Why should the EU fine 10% of Apple's global revenue when they're violating an EU-specific law? Shouldn't they just fine 10% of EU revenue?
> I'm sure it won't take too many 10% of global revenue-fines before they get in line.
I'm sure it won't take too many of those before Apple just decides to leave the EU wholesale, as it only accounts for around 10% of their own annual revenue.
It's global revenue (all the way up the ownership structure) because that closes one of the world's most obvious loopholes, where you create an EU-based subsidiary that takes a tiny commission for selling products/services from non-EU companies, therefore having minimal revenue to fine. The GDPR fine structure works the same way. Though, 10% is a limit, fines usually start smaller.

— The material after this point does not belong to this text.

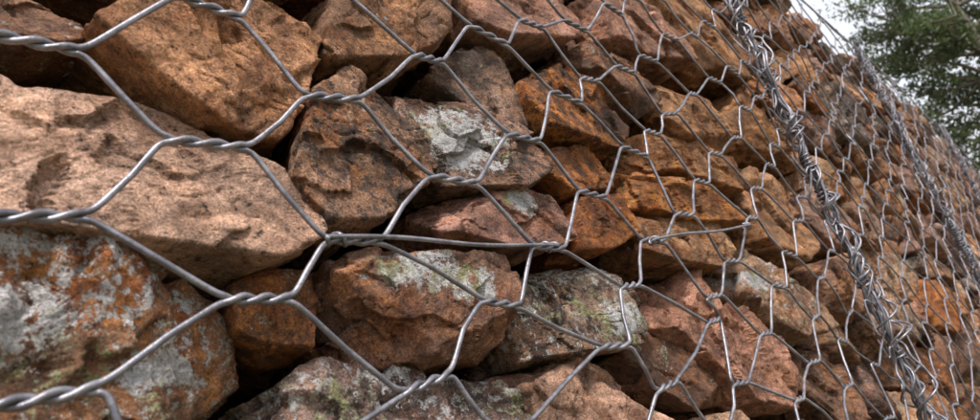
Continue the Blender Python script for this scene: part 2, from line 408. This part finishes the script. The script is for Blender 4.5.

If you've read up on BEPS, or most forms of tax-minimization that occur in EU countries, it makes perfect sense that they'd expect that to happen.
That's true, I forgot about the subsidiary sneakiness that corps do all the time. My thought process when asking the question was that yesterday I'd read a discussion here on HN about the US District Court testimony where Tim Sweeny/Epic said that they had deliberately flouted and broken Apple's developer agreement; the argument was that this testimony "doesn't count" because it happened outside of the EU – despite Epic and Epic Sweden being the same business run by the same guy.
> I'm sure it won't take too many 10% of global revenue-fines before they get in line.
I'm sure it won't take too many of those before Apple just decides to leave the EU wholesale, as it only accounts for around 10% of their own annual revenue.